Government Accountability Office Report on the NCUA – Why Credit Unions Fail

The United States Government Accountability Office (GAO) recently released its Report to Congressional Committees on the NCUA titled “Earlier Actions Are Needed to Better Address Troubled Credit Unions.” You can read the full report here.

The GAO’s criticisms focused on the NCUA’s Prompt Corrective Action (PCA) program and recommended “…additional triggers for PCA that would require early and forceful regulatory action…” The GAO’s recommendation was based on research showing that credit unions subject to PCA that did not fail were more likely subject to earlier PCA action. This means the NCUA is going to have to find a way to evaluate when these triggers are hit and supervise the PCA program for a larger pool of credit unions. If you were worried about how they were going to keep all of those new examiners included in the 2012 budget busy, you can rest easy.

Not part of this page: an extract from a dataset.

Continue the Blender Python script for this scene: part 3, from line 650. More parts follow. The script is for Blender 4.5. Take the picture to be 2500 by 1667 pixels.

There was a section of the report which lists specific conclusions reached as to why 85 credit unions failed from January 1, 2008 to June 30, 2011. The chart below illustrates these conclusions (reasons for failure are not mutually exclusive):

Operational risk is the most prevalent reason for credit union failures, which seems to be a pretty broad area. The example used by the GAO was poor internal controls over third party lending policies resulting in low quality loans. So looking at this closely, practically all 85 of these credit unions failed due to some deficiency in their credit risk management policies (concentration risk, MBLs).

There is no way to 100% accurately detect which loans will perform and which won’t. An old management professor once told me to always judge your actions by their inputs, not their outcomes. With that in mind, if you take your time in setting lending policies, monitor the performance of those policies and make necessary adjustments based on their performance, you should be able to stay out of the GAO’s 2014 issue of this report.